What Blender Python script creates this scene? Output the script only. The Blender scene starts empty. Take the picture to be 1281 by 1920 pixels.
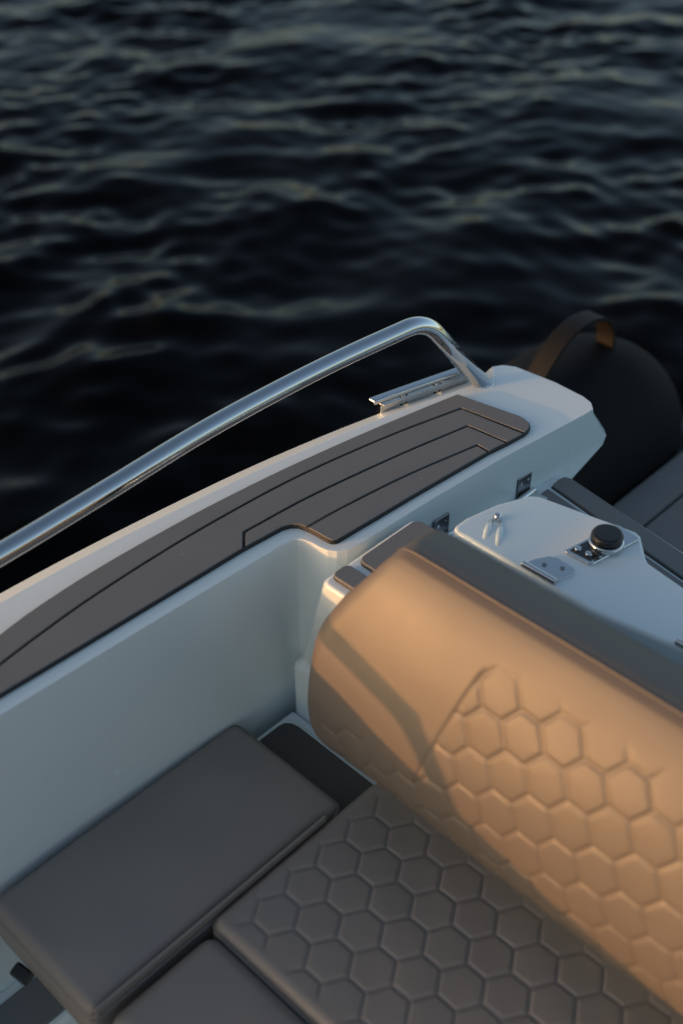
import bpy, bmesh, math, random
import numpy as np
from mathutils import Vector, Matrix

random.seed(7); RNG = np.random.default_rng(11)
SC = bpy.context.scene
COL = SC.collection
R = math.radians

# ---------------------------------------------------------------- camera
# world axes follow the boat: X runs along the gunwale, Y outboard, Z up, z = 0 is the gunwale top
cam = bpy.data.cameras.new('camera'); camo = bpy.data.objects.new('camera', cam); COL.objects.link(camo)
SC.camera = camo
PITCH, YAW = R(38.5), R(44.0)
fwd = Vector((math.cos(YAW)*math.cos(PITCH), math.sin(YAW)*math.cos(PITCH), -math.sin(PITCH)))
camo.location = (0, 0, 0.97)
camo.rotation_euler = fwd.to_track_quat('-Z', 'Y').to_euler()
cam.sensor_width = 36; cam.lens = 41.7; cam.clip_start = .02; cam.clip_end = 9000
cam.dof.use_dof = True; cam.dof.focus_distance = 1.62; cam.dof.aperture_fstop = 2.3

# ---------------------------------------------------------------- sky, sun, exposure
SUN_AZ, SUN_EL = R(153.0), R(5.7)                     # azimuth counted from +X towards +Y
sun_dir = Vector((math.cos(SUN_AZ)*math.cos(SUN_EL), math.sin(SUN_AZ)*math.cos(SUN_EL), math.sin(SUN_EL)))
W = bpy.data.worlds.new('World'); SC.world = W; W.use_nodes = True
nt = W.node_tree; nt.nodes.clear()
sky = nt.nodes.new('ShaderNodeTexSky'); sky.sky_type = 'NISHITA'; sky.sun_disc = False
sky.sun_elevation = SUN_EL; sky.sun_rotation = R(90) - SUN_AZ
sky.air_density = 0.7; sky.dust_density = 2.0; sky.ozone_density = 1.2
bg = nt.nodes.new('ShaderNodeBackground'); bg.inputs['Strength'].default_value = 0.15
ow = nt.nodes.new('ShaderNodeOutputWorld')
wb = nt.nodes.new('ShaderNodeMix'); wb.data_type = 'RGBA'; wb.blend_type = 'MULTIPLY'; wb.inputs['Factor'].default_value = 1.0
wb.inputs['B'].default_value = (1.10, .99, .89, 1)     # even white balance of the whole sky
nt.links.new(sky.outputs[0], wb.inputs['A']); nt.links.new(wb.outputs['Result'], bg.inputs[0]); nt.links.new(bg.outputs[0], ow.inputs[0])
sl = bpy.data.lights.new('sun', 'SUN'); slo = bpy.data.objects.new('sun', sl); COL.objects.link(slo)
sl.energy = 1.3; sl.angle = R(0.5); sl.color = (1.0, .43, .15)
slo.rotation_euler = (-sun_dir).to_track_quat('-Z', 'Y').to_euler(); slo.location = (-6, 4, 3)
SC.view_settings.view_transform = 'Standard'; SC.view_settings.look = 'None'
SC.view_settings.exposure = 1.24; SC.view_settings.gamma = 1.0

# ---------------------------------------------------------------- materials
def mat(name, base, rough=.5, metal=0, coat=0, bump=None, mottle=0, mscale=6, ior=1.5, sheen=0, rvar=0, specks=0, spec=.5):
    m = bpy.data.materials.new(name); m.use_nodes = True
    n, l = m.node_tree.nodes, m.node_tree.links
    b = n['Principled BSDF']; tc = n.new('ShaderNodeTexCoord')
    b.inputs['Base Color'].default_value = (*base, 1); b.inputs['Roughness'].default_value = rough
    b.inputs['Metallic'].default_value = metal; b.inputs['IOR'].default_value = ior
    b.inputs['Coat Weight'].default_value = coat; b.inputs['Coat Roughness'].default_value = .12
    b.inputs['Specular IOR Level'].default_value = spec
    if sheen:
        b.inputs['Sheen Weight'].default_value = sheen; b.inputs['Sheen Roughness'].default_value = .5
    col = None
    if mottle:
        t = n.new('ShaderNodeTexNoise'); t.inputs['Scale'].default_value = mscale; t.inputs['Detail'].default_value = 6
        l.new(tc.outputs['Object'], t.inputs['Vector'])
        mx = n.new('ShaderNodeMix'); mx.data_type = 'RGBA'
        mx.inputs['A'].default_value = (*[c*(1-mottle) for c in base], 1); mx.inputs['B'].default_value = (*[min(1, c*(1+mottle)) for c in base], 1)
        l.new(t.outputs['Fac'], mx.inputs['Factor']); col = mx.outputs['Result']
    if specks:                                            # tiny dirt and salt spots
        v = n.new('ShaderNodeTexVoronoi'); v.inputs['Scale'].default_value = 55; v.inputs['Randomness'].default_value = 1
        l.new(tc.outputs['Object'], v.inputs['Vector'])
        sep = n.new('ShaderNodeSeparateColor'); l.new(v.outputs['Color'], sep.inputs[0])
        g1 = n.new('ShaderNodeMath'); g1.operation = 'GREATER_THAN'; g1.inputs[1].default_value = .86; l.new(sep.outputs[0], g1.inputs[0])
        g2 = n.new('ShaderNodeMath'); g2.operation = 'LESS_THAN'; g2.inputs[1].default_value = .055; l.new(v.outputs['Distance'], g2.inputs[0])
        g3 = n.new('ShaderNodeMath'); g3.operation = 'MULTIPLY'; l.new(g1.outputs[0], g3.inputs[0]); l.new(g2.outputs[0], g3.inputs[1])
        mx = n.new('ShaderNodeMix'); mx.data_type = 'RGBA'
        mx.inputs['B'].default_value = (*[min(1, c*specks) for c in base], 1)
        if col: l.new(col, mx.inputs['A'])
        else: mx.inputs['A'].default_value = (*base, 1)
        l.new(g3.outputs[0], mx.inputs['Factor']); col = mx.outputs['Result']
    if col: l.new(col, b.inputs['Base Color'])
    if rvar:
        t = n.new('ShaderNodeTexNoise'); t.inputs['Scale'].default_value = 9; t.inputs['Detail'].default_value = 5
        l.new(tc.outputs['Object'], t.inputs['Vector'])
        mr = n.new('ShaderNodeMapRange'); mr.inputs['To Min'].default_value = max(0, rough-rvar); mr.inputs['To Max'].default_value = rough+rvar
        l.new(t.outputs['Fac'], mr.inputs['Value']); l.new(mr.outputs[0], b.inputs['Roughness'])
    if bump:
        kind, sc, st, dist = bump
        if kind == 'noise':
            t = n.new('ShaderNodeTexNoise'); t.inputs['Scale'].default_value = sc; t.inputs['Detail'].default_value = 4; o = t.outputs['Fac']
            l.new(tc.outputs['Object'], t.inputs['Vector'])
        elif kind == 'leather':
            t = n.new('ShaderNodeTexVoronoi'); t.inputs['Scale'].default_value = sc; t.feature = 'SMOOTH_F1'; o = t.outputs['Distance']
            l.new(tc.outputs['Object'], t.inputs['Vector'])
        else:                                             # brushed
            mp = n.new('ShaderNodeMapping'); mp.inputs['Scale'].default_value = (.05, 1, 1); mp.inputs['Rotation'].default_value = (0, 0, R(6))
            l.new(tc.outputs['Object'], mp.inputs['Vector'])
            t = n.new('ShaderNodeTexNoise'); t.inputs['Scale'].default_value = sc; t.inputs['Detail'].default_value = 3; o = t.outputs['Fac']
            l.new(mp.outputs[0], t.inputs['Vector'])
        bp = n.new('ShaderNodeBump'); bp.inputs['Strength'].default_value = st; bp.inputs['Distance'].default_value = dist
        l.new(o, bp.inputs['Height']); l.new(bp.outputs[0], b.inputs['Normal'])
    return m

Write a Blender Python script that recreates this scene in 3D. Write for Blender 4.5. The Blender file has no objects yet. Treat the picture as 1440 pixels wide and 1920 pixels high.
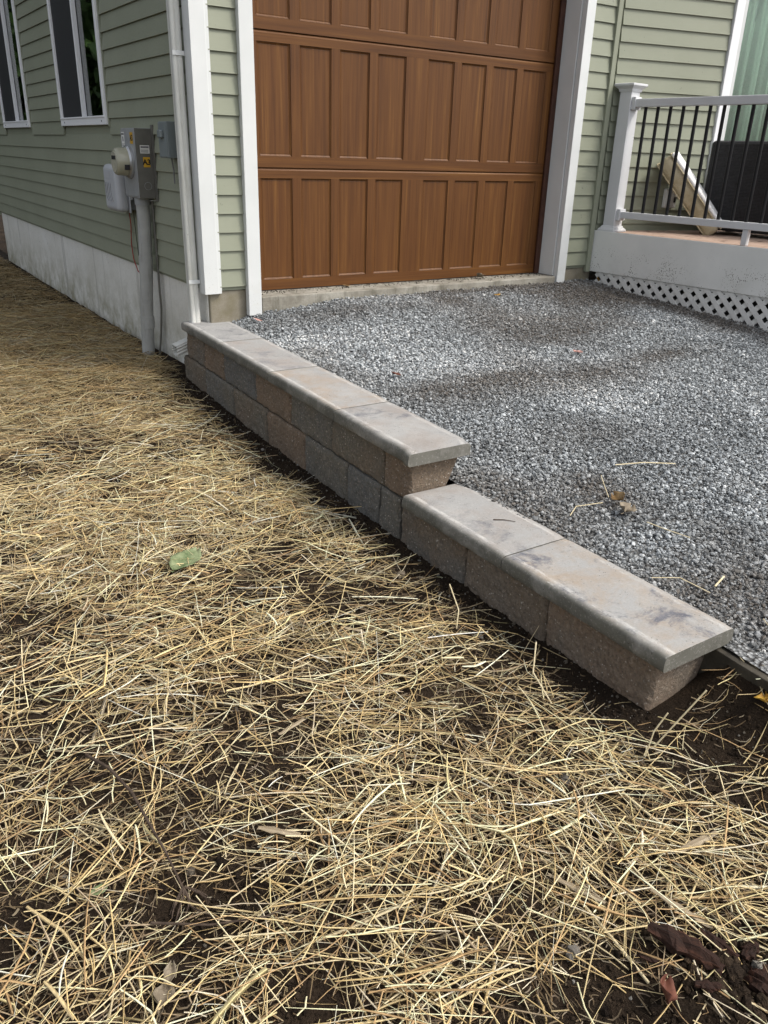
---
AIM: Single out each line of the records above with the string "this" in it, and copy it.

COMPLETED TASK:
What Blender Python script creates this scene? Output the script only. The Blender scene starts empty. Take the picture to be 1281 by 1920 pixels.
Write a Blender Python script that recreates this scene in 3D. Write for Blender 4.5. The Blender file has no objects yet. Treat the picture as 1440 pixels wide and 1920 pixels high.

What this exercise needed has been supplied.